**DESCRIPTION OF THE TASK**
Give again, exactly as written, the lines of the records below from the line with "What Blender Python" to the line with "def roof_z(x): return". Both end lines count; pictures do not.

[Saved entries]
——
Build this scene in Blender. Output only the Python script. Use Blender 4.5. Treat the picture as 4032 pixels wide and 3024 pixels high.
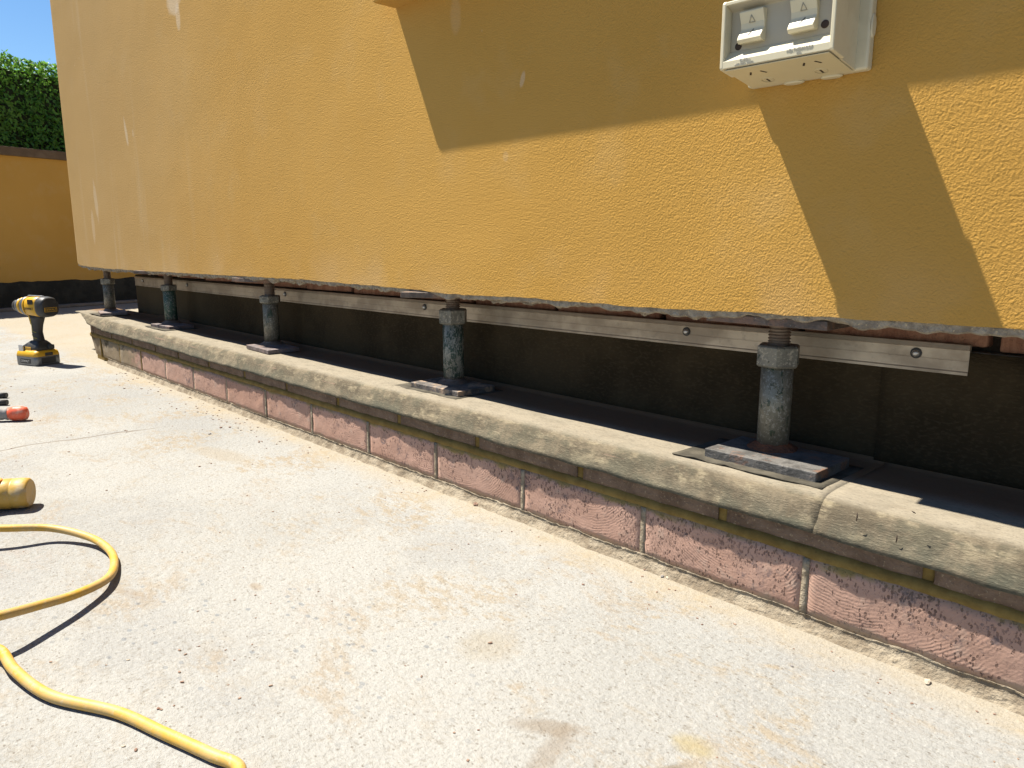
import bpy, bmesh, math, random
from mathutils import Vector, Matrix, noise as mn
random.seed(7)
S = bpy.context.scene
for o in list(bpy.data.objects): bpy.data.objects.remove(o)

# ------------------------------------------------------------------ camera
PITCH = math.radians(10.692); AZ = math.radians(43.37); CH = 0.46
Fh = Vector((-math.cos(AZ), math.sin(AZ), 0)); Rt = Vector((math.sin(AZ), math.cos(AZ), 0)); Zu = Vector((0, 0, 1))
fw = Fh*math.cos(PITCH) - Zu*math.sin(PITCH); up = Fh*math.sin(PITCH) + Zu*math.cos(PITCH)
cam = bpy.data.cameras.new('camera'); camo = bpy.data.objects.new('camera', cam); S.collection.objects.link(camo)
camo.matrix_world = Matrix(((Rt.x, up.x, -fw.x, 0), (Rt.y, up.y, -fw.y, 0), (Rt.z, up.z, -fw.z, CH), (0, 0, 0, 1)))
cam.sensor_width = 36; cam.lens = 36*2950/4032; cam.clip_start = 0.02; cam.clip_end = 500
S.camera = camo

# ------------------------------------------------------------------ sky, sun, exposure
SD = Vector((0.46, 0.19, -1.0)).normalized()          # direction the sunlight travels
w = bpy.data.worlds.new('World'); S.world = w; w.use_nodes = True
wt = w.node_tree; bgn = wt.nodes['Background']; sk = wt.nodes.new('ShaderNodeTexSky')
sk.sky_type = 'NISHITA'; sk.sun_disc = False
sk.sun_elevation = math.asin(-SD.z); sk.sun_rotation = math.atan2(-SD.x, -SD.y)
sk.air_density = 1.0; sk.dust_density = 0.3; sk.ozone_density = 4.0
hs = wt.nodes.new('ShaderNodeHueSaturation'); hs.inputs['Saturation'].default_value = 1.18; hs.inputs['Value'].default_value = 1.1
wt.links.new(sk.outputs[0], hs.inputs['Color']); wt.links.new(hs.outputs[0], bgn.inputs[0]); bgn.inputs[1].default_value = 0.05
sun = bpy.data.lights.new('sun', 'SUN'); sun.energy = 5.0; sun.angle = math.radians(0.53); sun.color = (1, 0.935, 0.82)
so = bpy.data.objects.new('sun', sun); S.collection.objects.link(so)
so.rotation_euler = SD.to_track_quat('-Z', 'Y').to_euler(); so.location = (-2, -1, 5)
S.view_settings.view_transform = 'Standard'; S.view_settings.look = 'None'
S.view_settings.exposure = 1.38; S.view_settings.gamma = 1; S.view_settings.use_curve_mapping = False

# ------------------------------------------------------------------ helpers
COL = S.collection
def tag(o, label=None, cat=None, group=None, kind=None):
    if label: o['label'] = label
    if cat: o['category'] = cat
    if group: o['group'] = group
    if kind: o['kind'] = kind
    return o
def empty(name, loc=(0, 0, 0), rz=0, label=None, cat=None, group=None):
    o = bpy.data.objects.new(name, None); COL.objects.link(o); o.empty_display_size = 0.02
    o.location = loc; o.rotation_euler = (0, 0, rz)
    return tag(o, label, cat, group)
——
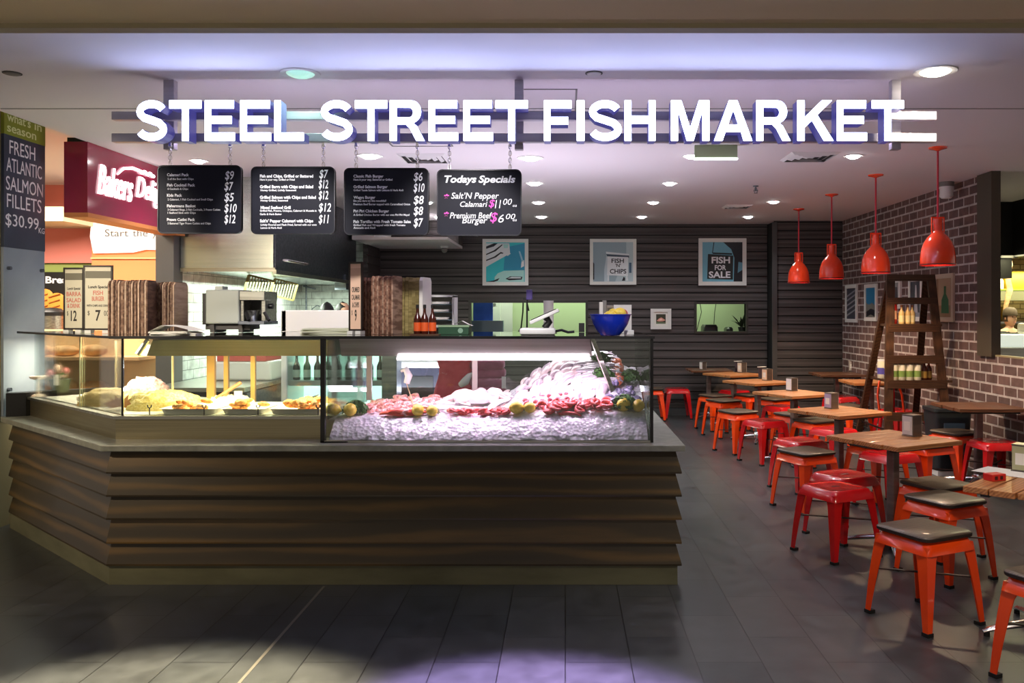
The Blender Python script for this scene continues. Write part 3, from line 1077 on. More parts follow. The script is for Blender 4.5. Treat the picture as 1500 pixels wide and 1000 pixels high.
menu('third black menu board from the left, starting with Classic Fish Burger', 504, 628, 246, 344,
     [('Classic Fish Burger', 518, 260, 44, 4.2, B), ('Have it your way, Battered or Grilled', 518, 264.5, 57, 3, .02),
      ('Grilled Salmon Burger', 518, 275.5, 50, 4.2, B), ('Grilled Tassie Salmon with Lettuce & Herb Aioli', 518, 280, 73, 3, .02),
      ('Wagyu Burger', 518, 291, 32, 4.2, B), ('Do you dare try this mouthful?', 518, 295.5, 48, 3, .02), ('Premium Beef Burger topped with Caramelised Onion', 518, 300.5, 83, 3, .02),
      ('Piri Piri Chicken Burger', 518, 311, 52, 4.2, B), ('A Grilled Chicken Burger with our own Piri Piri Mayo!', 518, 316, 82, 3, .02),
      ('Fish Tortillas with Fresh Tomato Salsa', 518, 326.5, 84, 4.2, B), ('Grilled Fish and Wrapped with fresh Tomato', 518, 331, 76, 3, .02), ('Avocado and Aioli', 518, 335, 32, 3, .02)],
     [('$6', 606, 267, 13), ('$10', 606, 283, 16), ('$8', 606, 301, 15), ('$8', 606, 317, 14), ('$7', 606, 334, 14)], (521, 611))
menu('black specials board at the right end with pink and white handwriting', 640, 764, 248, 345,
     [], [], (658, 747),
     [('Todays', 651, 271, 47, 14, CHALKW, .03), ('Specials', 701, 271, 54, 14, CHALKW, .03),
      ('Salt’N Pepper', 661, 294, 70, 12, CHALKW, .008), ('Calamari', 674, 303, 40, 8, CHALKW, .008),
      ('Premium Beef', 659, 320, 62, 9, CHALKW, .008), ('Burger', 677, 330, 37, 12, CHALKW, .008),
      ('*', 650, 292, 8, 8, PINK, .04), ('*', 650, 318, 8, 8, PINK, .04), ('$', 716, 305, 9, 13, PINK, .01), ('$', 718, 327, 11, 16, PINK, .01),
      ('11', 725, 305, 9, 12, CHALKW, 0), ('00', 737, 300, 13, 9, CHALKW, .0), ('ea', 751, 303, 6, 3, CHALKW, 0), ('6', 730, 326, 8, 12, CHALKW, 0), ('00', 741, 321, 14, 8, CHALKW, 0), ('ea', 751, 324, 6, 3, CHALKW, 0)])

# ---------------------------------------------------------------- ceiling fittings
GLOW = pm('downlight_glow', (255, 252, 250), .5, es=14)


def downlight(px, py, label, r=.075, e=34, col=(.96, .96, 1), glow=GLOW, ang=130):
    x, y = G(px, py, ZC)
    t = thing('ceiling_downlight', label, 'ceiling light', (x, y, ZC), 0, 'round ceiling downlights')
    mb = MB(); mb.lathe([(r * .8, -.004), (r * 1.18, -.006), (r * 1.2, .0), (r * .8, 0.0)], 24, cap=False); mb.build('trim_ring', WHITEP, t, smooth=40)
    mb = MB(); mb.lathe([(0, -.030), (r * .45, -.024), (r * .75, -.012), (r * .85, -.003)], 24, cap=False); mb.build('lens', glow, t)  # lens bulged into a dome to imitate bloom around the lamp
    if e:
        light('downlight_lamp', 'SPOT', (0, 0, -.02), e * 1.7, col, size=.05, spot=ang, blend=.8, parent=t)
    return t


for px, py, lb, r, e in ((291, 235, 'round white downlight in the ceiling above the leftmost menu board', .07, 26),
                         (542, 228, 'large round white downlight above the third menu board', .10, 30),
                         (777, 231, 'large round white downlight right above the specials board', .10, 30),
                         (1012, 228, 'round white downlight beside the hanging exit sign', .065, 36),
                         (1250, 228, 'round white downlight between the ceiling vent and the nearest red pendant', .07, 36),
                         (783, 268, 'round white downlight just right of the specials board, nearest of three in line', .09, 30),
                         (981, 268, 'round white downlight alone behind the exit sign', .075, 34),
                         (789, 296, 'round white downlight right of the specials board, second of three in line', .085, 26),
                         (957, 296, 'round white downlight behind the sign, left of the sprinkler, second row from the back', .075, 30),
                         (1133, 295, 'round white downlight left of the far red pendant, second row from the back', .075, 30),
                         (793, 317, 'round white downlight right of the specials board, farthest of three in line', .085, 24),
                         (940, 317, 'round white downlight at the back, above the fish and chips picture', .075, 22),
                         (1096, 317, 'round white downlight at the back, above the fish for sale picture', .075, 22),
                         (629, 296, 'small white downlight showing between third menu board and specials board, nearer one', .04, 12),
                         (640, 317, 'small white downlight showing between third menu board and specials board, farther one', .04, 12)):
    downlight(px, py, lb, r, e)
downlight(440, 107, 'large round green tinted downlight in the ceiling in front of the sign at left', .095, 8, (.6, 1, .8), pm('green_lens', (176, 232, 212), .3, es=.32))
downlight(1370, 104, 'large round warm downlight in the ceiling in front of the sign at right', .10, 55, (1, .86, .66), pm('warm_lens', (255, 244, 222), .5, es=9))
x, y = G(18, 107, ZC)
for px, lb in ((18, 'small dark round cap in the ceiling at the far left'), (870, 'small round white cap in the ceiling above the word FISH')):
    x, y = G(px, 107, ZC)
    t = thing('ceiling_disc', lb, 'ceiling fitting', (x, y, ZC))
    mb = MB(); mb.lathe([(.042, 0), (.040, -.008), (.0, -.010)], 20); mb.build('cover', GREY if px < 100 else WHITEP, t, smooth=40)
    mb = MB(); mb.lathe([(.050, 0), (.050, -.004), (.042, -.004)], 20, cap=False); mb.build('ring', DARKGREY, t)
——
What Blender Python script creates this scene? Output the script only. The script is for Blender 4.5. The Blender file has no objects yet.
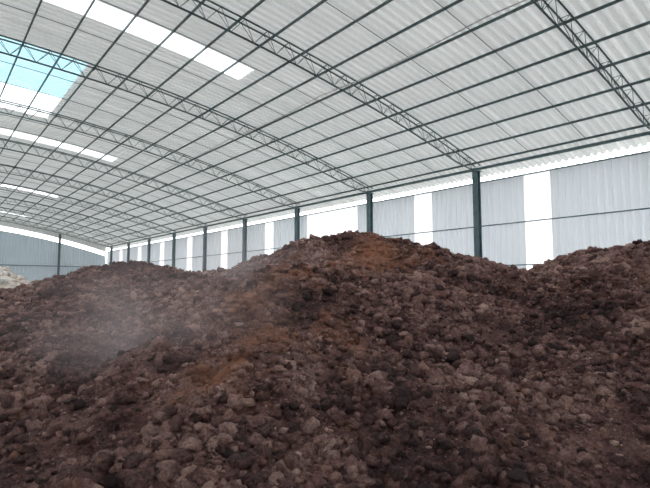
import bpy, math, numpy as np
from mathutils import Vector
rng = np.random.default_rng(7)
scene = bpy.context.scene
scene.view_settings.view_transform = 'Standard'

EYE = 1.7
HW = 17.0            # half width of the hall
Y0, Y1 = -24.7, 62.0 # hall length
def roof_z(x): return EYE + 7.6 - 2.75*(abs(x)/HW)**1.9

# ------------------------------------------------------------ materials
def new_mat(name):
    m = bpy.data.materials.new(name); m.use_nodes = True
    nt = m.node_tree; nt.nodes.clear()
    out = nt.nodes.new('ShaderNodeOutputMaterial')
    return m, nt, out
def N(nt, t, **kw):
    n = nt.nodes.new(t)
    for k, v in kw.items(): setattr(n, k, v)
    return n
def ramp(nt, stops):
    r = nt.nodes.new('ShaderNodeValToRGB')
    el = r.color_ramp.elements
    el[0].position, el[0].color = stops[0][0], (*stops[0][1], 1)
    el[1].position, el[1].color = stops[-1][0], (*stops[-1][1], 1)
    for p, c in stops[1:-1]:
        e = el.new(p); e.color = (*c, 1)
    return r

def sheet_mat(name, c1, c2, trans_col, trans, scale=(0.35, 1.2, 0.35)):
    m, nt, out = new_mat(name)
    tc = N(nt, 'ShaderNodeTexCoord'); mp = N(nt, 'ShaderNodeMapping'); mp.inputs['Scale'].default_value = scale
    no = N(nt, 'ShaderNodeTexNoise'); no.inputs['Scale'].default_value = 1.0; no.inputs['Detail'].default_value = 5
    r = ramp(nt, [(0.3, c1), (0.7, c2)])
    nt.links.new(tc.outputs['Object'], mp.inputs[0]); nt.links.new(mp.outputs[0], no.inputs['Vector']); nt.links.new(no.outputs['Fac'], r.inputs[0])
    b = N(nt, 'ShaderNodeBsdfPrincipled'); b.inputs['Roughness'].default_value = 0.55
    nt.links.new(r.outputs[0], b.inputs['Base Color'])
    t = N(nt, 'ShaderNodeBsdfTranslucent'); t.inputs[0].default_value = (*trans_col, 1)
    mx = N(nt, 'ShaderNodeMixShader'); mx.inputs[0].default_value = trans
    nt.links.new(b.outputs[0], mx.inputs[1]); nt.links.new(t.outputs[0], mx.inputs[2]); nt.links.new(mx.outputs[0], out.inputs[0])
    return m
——
**ANSWER TO THIS EXERCISE**
What Blender Python script creates this scene? Output the script only. The script is for Blender 4.5. The Blender file has no objects yet.
import bpy, math, numpy as np
from mathutils import Vector
rng = np.random.default_rng(7)
scene = bpy.context.scene
scene.view_settings.view_transform = 'Standard'

EYE = 1.7
HW = 17.0            # half width of the hall
Y0, Y1 = -24.7, 62.0 # hall length
def roof_z(x): return EYE + 7.6 - 2.75*(abs(x)/HW)**1.9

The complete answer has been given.